Un univers fantastique
On peut dire que l’univers de Roald Dahl est réaliste et fait penser au nôtre, mais quelques éléments le font pencher vers le merveilleux, d’où le registre fantastique. L’affirmation de la grand-mère sur l’existence des sorcières vient faire plonger l’histoire dans le fantastique. La description qu’elle en donne fait immédiatement penser aux contes. Par exemple, la couleur de leurs yeux rappelle les éléments naturels et avec eux le folklore des mythes.

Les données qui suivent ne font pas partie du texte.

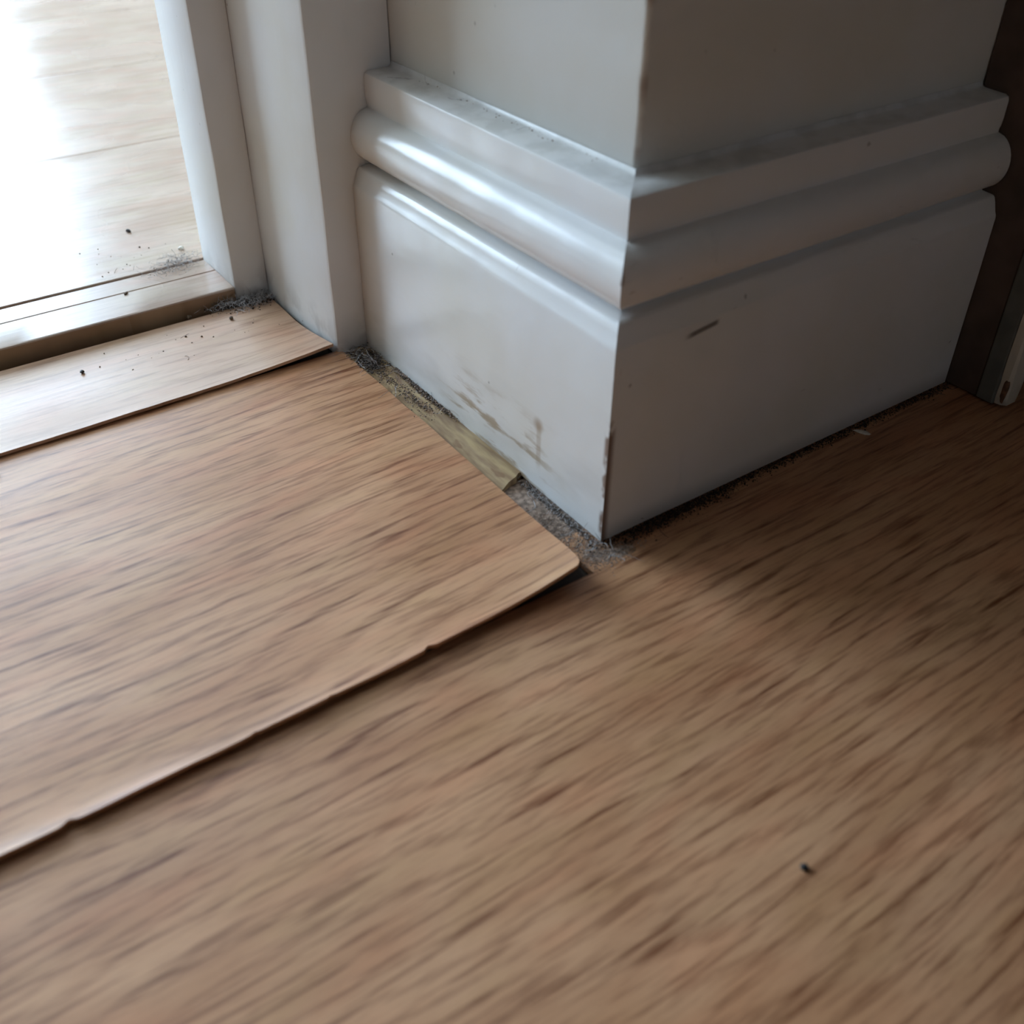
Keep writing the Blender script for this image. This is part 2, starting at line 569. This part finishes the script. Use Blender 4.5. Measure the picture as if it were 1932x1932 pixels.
# skirting profile: (depth behind the flat face, height)
prof = [(0.0, 0.0012), (0.0, 0.030), (0.0, 0.060), (0.0, 0.0908), (0.0004, 0.0924), (0.0010, 0.0933), (0.0023, 0.0970), (0.0035, 0.0997), (0.0043, 0.1004), (0.0060, 0.1007), (0.0104, 0.1009), (0.0113, 0.1015)]
tc = (0.0112, 0.1152)
for k in range(15):
    a = math.radians(-82 + 164 * k / 14)
    prof.append((tc[0] - 0.0100 * math.cos(a), tc[1] + 0.0124 * math.sin(a)))
prof += [(0.0112, 0.1278), (0.0113, 0.1290), (0.0108, 0.1312), (0.0106, 0.1340), (0.0106, 0.1418), (0.0112, 0.1434), (0.0128, 0.1442), (0.0190, 0.1444), (0.0238, 0.1446), (0.0250, 0.1452), (0.0256, 0.1464), (WD, 0.1468), (WD, 0.0012)]
np_ = len(prof)


def skirt(name, axis, end):
    V, F = [], []
    seg = 60
    for i in range(seg + 1):
        t = i / seg
        for k, (d, z) in enumerate(prof):
            a = d + (end - d) * t
            wob = 0.00022 * mnoise.noise(Vector((a * 50, z * 60, 1 if axis else 6))) if 0 < k < np_ - 5 else 0.0
            if t == 0 and 0 < k < np_ - 6:
                wob += 0.00035 * mnoise.noise(Vector((0, z * 260, 9)))
            if axis == 1:
                V.append((d + wob, a + (wob if t == 0 else 0), z))
            else:
                V.append((a + (wob if t == 0 else 0), d + wob, z))
    for i in range(seg):
        for k in range(np_):
            F.append((i * np_ + k, i * np_ + (k + 1) % np_, (i + 1) * np_ + (k + 1) % np_, (i + 1) * np_ + k))
    F.append(tuple(range(np_)))
    F.append(tuple(seg * np_ + k for k in reversed(range(np_))))
    return mesh_from(name, V, F)


link('baseboard_left', skirt('baseboard_left', 1, 0.2042), M['skirt_left'],
     label='daylit white moulded skirting board beside the door frame', cat='skirting board', kind='structure', smooth=38)
link('baseboard_right', skirt('baseboard_right', 0, 0.2332), M['skirt_right'],
     label='shadowed white moulded skirting board right of the corner', cat='skirting board', kind='structure', smooth=38)


# ------------------------------------------------------------------ door frame
def post(name, lo, hi, bev):
    """upright board with eased edges, rows of vertices low down for a hand-painted waver"""
    zs = [lo[2]] + graded(lo[2] + 0.004, 0.34, 60) + [0.6, hi[2]]
    b = bev
    ring = [(lo[0] + b, lo[1]), (lo[0] + b * 0.3, lo[1] + b * 0.3), (lo[0], lo[1] + b), (lo[0], hi[1] - b), (lo[0] + b * 0.3, hi[1] - b * 0.3), (lo[0] + b, hi[1]),
            (hi[0], hi[1]), (hi[0], lo[1])]
    V, F = [], []
    m = len(ring)
    for z in zs:
        for k, (x, y) in enumerate(ring):
            q = 0.0005 * mnoise.noise(Vector((z * 30, k // 3 * 3.0, lo[0] * 50))) if k < 6 and z < 0.5 else 0
            V.append((x + q, y + q, z))
    for i in range(len(zs) - 1):
        for k in range(m):
            F.append((i * m + k, i * m + (k + 1) % m, (i + 1) * m + (k + 1) % m, (i + 1) * m + k))
    F.append(tuple(range(m)))
    F.append(tuple((len(zs) - 1) * m + k for k in reversed(range(m))))
    return mesh_from(name, V, F)


door = bpy.data.objects.new('door_1', None)
COL.objects.link(door)
door['label'] = 'white painted door frame with rebated jamb at the doorway'
door['category'] = 'door frame'
door['kind'] = 'structure'
link('jamb', post('jamb', (-0.0176, 0.2045, 0.0004), (WD - 0.0005, 0.3415, 2.0), 0.0022), M['jamb'], door, smooth=30)
link('door_stop', post('door_stop', (-0.0380, 0.2938, 0.0006), (-0.0178, 0.3440, 2.0), 0.0018), M['jamb'], door, smooth=30)
link('jamb', box_mesh('jamb_far', (-0.840, 0.2045, 0.0), (-0.800, 0.3415, 2.0), 0.002), M['jamb'], door)
link('door_head', box_mesh('door_head', (-0.840, 0.2045, 2.0005), (WD - 0.001, 0.3415, 2.040), 0.002), M['jamb'], door)

# ------------------------------------------------------------------ lining board at the right end of the skirting
trim2 = bpy.data.objects.new('trim_2', None)
COL.objects.link(trim2)
trim2['label'] = 'narrow upright door lining with pale chipped front edge at the far right'
trim2['category'] = 'trim'
trim2['kind'] = 'structure'
link('lining_board', box_mesh('lining_board', (0.2338, -0.0180, 0.0015), (0.2476, WD - 0.0006, 2.0), 0.0006), M['lining'], trim2, label='dark brown lining board')
link('seal_strip', box_mesh('seal_strip', (0.2330, -0.0280, 0.0015), (0.2470, -0.0182, 2.0), 0.0010), M['seal'], trim2, label='dark grey strip')
V, F = [], []
bx0, bx1, by0, by1 = 0.2332, 0.2476, -0.0335, -0.0282
zs = [0.0022, 0.0034, 0.006, 0.010, 0.014] + graded(0.019, 0.40, 40) + [2.0]
for z in zs:
    e = max(0.0, 1 - (z - 0.0022) / 0.009)
    q = 0.0006 * mnoise.noise(Vector((z * 60, 3, 1)))
    ch = 0.0022 * max(0, 1 - abs(z - 0.013) / 0.010) + 0.0030 * e * e
    ring = [(bx0 + 0.0012 + ch, by0 + q), (bx0 + ch * 0.7, by0 + 0.0012 + ch * 0.4), (bx0 + ch * 0.5, by1), (bx1, by1), (bx1, by0 + 0.0012), (bx1 - 0.0012 - 0.002 * e, by0 + q)]
    V += [(x, y, z) for x, y in ring]
m = 6
for i in range(len(zs) - 1):
    for k in range(m):
        F.append((i * m + k, i * m + (k + 1) % m, (i + 1) * m + (k + 1) % m, (i + 1) * m + k))
F.append(tuple(range(m)))
F.append(tuple((len(zs) - 1) * m + k for k in reversed(range(m))))
edge = link('front_edge', mesh_from('front_edge', V, F), M['board'], trim2, label='pale painted front edge with a chipped foot', smooth=35)
chip = bmesh.new()
bmesh.ops.create_icosphere(chip, subdivisions=2, radius=1.0)
for v in chip.verts:
    n_ = 1 + 0.3 * mnoise.noise(v.co * 2.0)
    v.co = Vector((0.2352 + v.co.x * 0.0013 * n_, -0.0310 + v.co.y * 0.0018 * n_, 0.012 + v.co.z * 0.0085 * n_))
me = bpy.data.meshes.new('bare_patch')
chip.to_mesh(me)
chip.free()
link('bare_patch', me, M['wood_bare'], edge, label='bare reddish wood where the paint has chipped', smooth=60)

# ------------------------------------------------------------------ the rest of the rooms (outside the picture)
H = 2.4
link('wall_left', box_mesh('wall_left', (-3.6, 0.2050, -0.06), (-0.8405, 0.342, H)), M['roomwall'], label='wall left of the doorway, outside the picture', cat='wall', kind='structure')
link('wall_above', box_mesh('wall_above', (-0.8400, 0.2050, 2.0405), (WD - 0.0005, 0.342, H)), M['roomwall'], label='wall above the doorway, outside the picture', cat='wall', kind='structure')
link('wall_side', box_mesh('wall_side', (-1.82, -2.20, -0.06), (-1.7205, 0.342, H)), M['roomwall'], label='side wall of the near room, outside the picture', cat='wall', kind='structure')
link('wall_east', box_mesh('wall_east', (1.2805, -2.20, -0.06), (1.38, 0.342, H)), M['roomwall'], label='opposite side wall of the near room, outside the picture', cat='wall', kind='structure')
link('wall_back', multi_box('wall_back', [((-1.72, -2.20, -0.06), (-1.56, -2.1005, H)), ((-0.44, -2.20, -0.06), (1.28, -2.1005, H)),
                                          ((-1.56, -2.20, -0.06), (-0.44, -2.1005, 0.08)), ((-1.56, -2.20, 1.62), (-0.44, -2.1005, H))]),
     M['roomwall'], label='wall with a window behind the camera, outside the picture', cat='wall', kind='structure')
link('ceiling', box_mesh('ceiling', (-1.82, -2.20, H + 0.0005), (1.38, 0.3420, H + 0.06)), M['roomwall'], label='ceiling of the near room, outside the picture', cat='ceiling', kind='structure')
link('ceiling', box_mesh('ceiling_beyond', (-3.7, 0.3425, H + 0.0005), (1.0, 3.1, H + 0.06)), M['ceiling'], label='ceiling of the room beyond, outside the picture', cat='ceiling', kind='structure')
blocker = bpy.data.objects.new('door_2', None)  # unseen door-shaped panel, added to darken the right side
COL.objects.link(blocker)
blocker['label'] = 'dark open door standing right of the picture'
blocker['category'] = 'door'
blocker['kind'] = 'structure'
link('door_leaf', box_mesh('door_leaf', (0.272, -0.80, 0.006), (0.310, -0.045, 1.98), 0.002), M['doorleaf'], blocker)
link('door_handle', multi_box('door_handle', [((0.262, -0.765, 0.97), (0.2715, -0.735, 1.12)), ((0.235, -0.755, 1.04), (0.2615, -0.742, 1.053)), ((0.230, -0.755, 1.04), (0.2345, -0.650, 1.053))]), M['frame'], blocker)
link('wall_far', multi_box('wall_far', [((-3.7, 3.0, -0.06), (-2.30, 3.1, H)), ((0.38, 3.0, -0.06), (1.0, 3.1, H)),
                                        ((-2.30, 3.0, -0.06), (0.38, 3.1, 0.49)), ((-2.30, 3.0, 1.99), (0.38, 3.1, H))]),
     M['ceiling'], label='far wall with tall glazed doors, outside the picture', cat='wall', kind='structure')
link('wall_far_side', box_mesh('wall_far_side', (-3.7, 0.3425, -0.06), (-3.6005, 2.9995, H)), M['roomwall'], label='side wall of the room beyond, outside the picture', cat='wall', kind='structure')
link('wall_far_east', box_mesh('wall_far_east', (0.9005, 0.3425, -0.06), (1.0, 2.9995, H)), M['ceiling'], label='opposite side wall of the room beyond, outside the picture', cat='wall', kind='structure')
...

L’écrivain prend un malin plaisir à jouer avec un tel registre et le doute qu’il implique. L’effet recherché chez les lecteurs est une oscillation entre son adhésion et une possibilité de prendre du recul sur ce qui est relaté, entre la réalité et la plongée dans le merveilleux.
L’humour au rendez-vous
En tout cas, Roald Dahl utilise une large palette de comiques qui rendent ses récits très accrocheurs et singulièrement agréables à lire pour les petits lecteurs dont l’attention n’est jamais simple à saisir. L’auteur aime aussi jouer avec la langue : il s’amuse avec les mots, les phrases et la ponctuation. Le langage est parsemé d’expression « rigolotes » et de jeux avec les mots tant de la grand-mère (« Que des vieux croutons ! ») que des sorcières (« Alors mon bichon, on joue aux espions »).
Ainsi, le récit est visuellement très riche, de par ses changements d’écriture (en italique) ainsi que sa ponctuation prononcée avec un usage démesuré de points d’interrogation ou d’exclamation. Certains mots sont répétés afin d’apporter une dimension comique à la situation ou de concevoir une impression de ridicule, d’autres mots sont, quant à eux, inventés par l’auteur au gré de ses envies et de ses besoins : sorcièrologue, fantabilissime… Les verbes utilisés sont forts et dénotent une certaine exubérance du propos. On constate donc une libération de la parole et un plaisir manifeste à jouer avec le verbe pour lui donner comique et amplitude.